An effort to recall Kellogg's mayor and all six members of the Kellogg City Council was launched in May 2010.[1] The recall did not go to a vote. In September 2010, after recall supporters filed signatures on a petition to require a recall election, the city clerk of Kellogg determined that not enough signatures had been filed.[2]

Mac Pooler, the city's mayor, was targeted along with all six city council members: Mervin Hill, Terry Douglas, Dennis Norris, Ron Mercado, Mark Aamodt and Todd Goodson.

Background

The recall effort started because the Kellogg City Council moved a 50-year-old Veterans Memorial and declined to fly the American flag on the flagpole in Kellogg's Memorial Park or its football field.[1]

These events began when the commanders of the Silver Valley veterans groups told the city in August 2009 that a flagpole in Memorial Park that was flying both the American flag and a Tree City USA flag should not fly both flags on the same flagpole. The flagpole in question flew its flags above a memorial set up to honor the veterans of the Korean War, World War I and World War II.[3] According to Lee Haynes, a spokesman for the vet groups, they offered the city a separate flagpole upon which the city could display its Tree City USA flag. However, the city responded by removing the American flag from the pole and moving the memorial to a different veterans' park, leaving the Tree City USA flag to fly on the pole.[3]

Shooting allegation

City council member Dennis Norris alleged, "We had a veteran or two that threatened to shoot the council and the mayor. Now we kind of took that personal. That's above and beyond. I would like to express the old adage, 'You can't fight city hall.' But that adage is completely untrue. You can fight city hall but you cannot do it in this manner threatening to shoot somebody."[4]
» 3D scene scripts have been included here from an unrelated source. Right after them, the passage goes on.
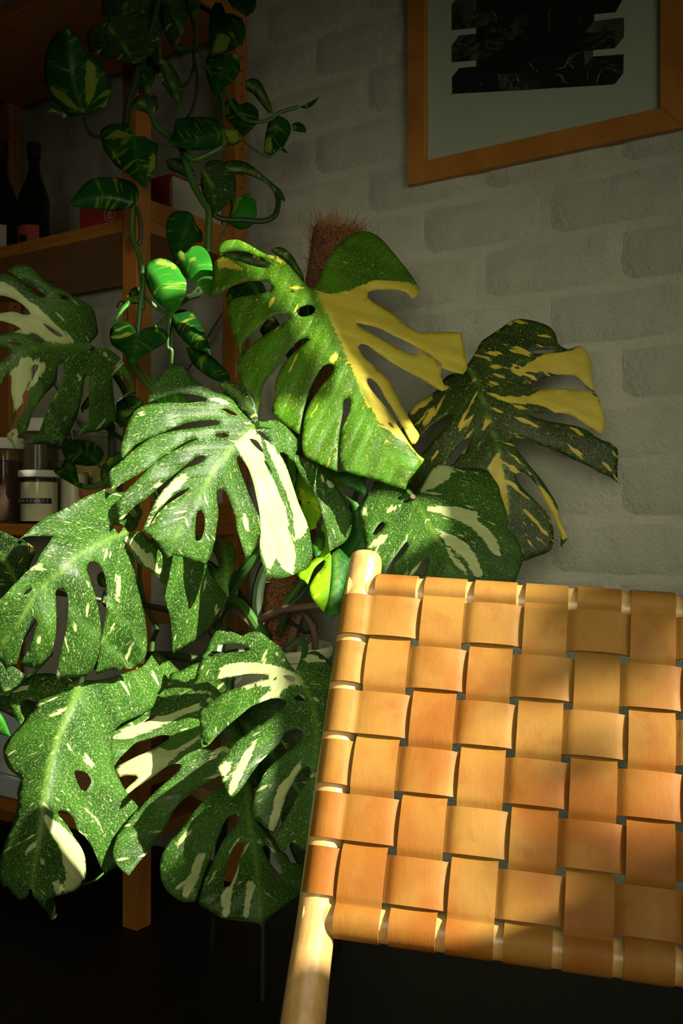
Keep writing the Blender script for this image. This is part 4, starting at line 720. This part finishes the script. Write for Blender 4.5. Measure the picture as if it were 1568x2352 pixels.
# ================================================================== the woven leather chair
PU = .049
def cvec(c): return Vector((c[0], c[2], -c[1]))
import mathutils
_rv = Vector((-0.4095, 0.203, 0.0938)); _R = Matrix.Rotation(_rv.length, 3, _rv.normalized())
CU, CV, CN = cvec(_R @ Vector((1,0,0))), cvec(_R @ Vector((0,1,0))), -cvec(_R @ Vector((0,0,1)))    # across, down the back, towards the sitter
CO = CAM+cvec((0.7369, 1.2198, 20.4119))*PU
def cp(u, v, n=0.0): return CO+CU*(u*PU)+CV*(v*PU)+CN*n      # u,v in strap pitches, n in metres
SWD, PV, V0, VB, UL = .837, .981, .539, 6.95, -.68
NV, NH = 10, 6
UR = (NV-1)+SWD+.70
chair = empty('woven_chair', Vector((cp(4, 7).x, cp(4, 7).y, 0)), 'wooden chair with a back woven from wide tan leather straps', 'chair')
RPOST, RRAIL = .0155, .0165
def ribbon(cen, wid, side, nrm, th=.0030):
    """cen: centre line points, nrm: face normals, side: unit vector across"""
    mb = MB(); n = len(cen); K = 5; vs = []
    for i in range(n):
        sd = side
        for k in range(K+1):
            q = -1+2*k/K; cup = -.0006*(q*q)
            vs.append(cen[i]+sd*(wid*.5*q)+nrm[i]*(th*.5+cup))
        for k in range(K+1):
            q = 1-2*k/K
            vs.append(cen[i]+sd*(wid*.5*q)-nrm[i]*(th*.5))
    m = 2*(K+1); fs = []
    for i in range(n-1):
        for k in range(m):
            j = (k+1) % m; fs.append((i*m+k, i*m+j, (i+1)*m+j, (i+1)*m+k))
    fs.append(tuple(range(m))[::-1]); fs.append(tuple((n-1)*m+k for k in range(m)))
    mb.add(vs, fs); return mb
AMP = .0046
def wv(x, c, sgn):              # woven height: flat-topped wave
    s = math.cos(math.pi*(x-c)); return AMP*sgn*math.copysign(abs(s)**.42, s)
def normals(P, toward):
    out = []
    for i in range(len(P)):
        t = (P[min(i+1, len(P)-1)]-P[max(i-1, 0)]).normalized(); s = toward; nn = s.cross(t); out.append(nn.normalized())
    return out
def strap(P, side, wid, flip):
    nn = normals(P, side); nn = [x*flip for x in nn]
    mb = ribbon(P, wid, side, nn); o = mb.build('leather_strap', [M['leather'], M['leather_edge']], chair)
    for p in o.data.polygons:      # cut edges of the hide
        k = p.index
        if k < len(o.data.polygons)-2 and (k % 12) in (5, 11): p.material_index = 1
    return o
cu0 = SWD/2
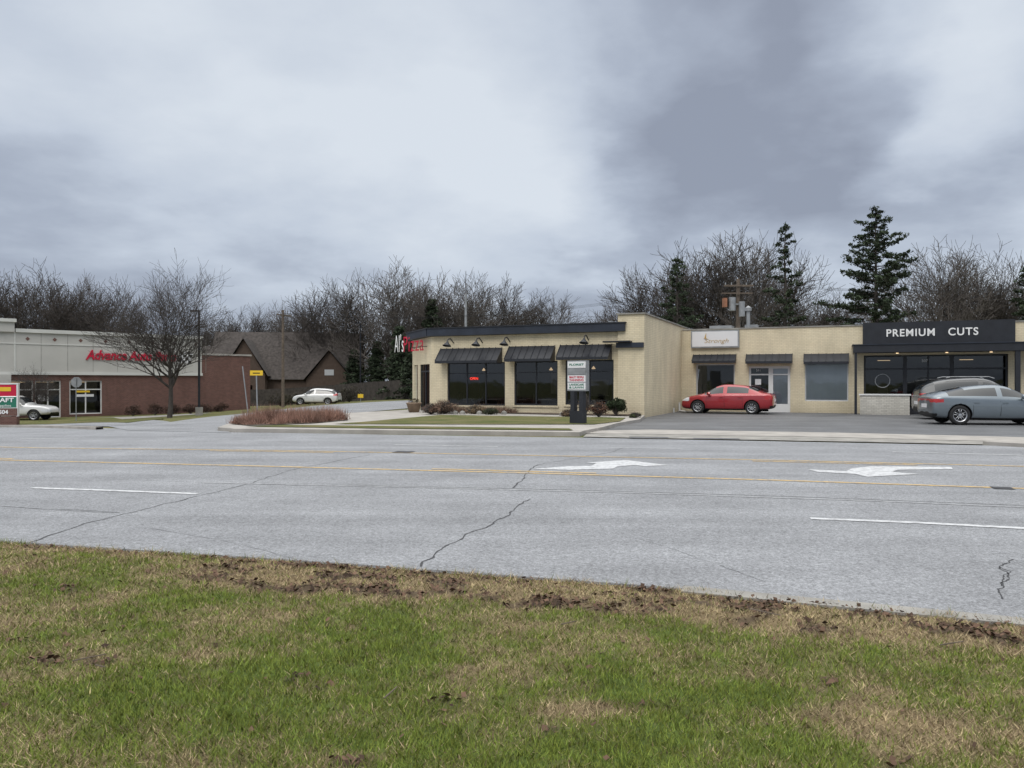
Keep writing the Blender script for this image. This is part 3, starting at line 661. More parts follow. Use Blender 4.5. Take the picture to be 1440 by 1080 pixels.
mb.box(-4.9,-4.0,-2.04,-2,4.1,5.0,'frame'); mb.box(5.2,6.3,-3.04,-3,3.5,4.2,'frame')
mb.box(-5.5,-3.5,-2.04,-2,1,2.3,'glassd'); mb.build('walls_and_roof',Hs)
hx,hy=at(322,108); H2=empty('brown_house',(hx,hy,-1.1),math.radians(-10)); mb=MB(); mb.box(-6,6,0,8,-.3,3.6,'siding'); gable(-6,6,0,8,3.6,8.0,'x'); mb.box(-2.4,-1.2,2,3.4,2,8.8,'brickred'); mb.build('walls_and_roof',H2)
fx0=at(352,88); fx1=at(470,84); fx2=at(600,72); mb=MB()
for a_,b_ in ((fx0,fx1),(fx1,fx2)):
    a_=Vector(a_);b_=Vector(b_); n=int((b_-a_).length/.16); t=(b_-a_).normalized(); nn=Vector((-t.y,t.x))
    for i in range(n):
        p0=a_+t*i*.16; p1=p0+t*.145; z=float(h(p0.x,p0.y)); zt=z+1.9+random.uniform(-.03,.03)
        q=[p0,p1,p1+nn*.03,p0+nn*.03]; mb.prism([(c.x,c.y) for c in q],z-.1,zt,'fence')
mb.build('wooden_fence')
for px_,Y_,w_,hh in ((1165,110,9,6.5),(760,120,8,6.5),(70,125,10,6)):
    hx,hy=at(px_,Y_); q=empty('distant_house',(hx,hy,-1),0); mb=MB(); mb.box(-w_/2,w_/2,0,8,-.3,3.2,'siding'); gable(-w_/2,w_/2,0,8,3.2,hh,'x'); mb.build('walls_and_roof',q)

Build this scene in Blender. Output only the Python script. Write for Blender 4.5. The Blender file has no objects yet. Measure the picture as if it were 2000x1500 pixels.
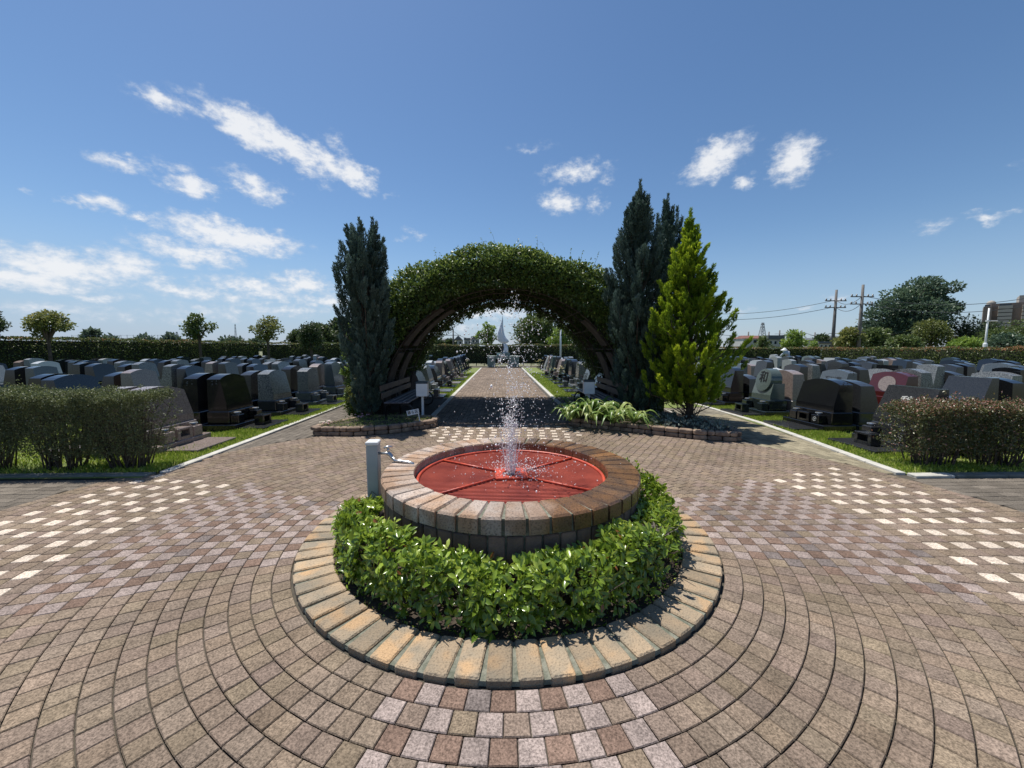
import bpy, bmesh, math, random
import numpy as np
from mathutils import Vector, Matrix, Euler
R=math.radians; pi=math.pi
random.seed(7); rng=np.random.default_rng(11)
S=bpy.context.scene; COL=S.collection
# ------------------------------------------------------------------ camera
FPX=770.; CX,CY=1000.,750.; HC=1.4
PIT=math.atan(70/FPX); YAW=math.atan(21/FPX)
cF=Vector((math.sin(YAW)*math.cos(PIT),math.cos(YAW)*math.cos(PIT),-math.sin(PIT)))
cR=Vector((math.cos(YAW),-math.sin(YAW),0)); cU=cR.cross(cF)
cam=bpy.data.cameras.new('camera'); co=bpy.data.objects.new('camera',cam); COL.objects.link(co)
cam.sensor_width=36; cam.lens=FPX/2000*36; cam.clip_start=.05; cam.clip_end=6000
M=Matrix((cR,cU,-cF)).transposed().to_4x4(); M.translation=(0,0,HC); co.matrix_world=M
S.camera=co
def ray(x,y): return cF+cR*((x-CX)/FPX)+cU*((CY-y)/FPX)
def at(x,y,Y):                     # the place seen at photo pixel x,y at the distance Y
    d=ray(x,y); return Vector((0,0,HC))+d*(Y/d.y)
def onz(x,y,z=0):
    d=ray(x,y); return Vector((0,0,HC))+d*((z-HC)/d.z)
# ------------------------------------------------------------------ light
SX,SY=.27,-.30                       # ground shift of a shadow per metre of height
EL=math.atan(1/math.hypot(SX,SY)); sundir=Vector((-SX,-SY,1)).normalized()
sl=bpy.data.lights.new('sun','SUN'); sl.energy=5.0; sl.angle=R(.53); sl.color=(1,.955,.88)
so=bpy.data.objects.new('sun',sl); COL.objects.link(so)
so.rotation_euler=sundir.to_track_quat('Z','Y').to_euler()
W=bpy.data.worlds.new('World'); S.world=W; W.use_nodes=True
S.view_settings.view_transform='Standard'; S.view_settings.look='None'; S.view_settings.gamma=1
S.view_settings.exposure=0.3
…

Some unknown people took a city flag that displayed an icon of a tree from a city flag pole and replaced it with the American flag. City workers later removed the American flag.[4]

Path to the ballot

To force a recall election, 188 signatures -- an amount equalling 20% of registered voters in the city as of the most recent city election -- had to be collected for each recall target. The signatures had to be collected within 75 days of the time that Shoshone County election officials certified the recall petition for circulation. This date was August 30, 2010.[3][5]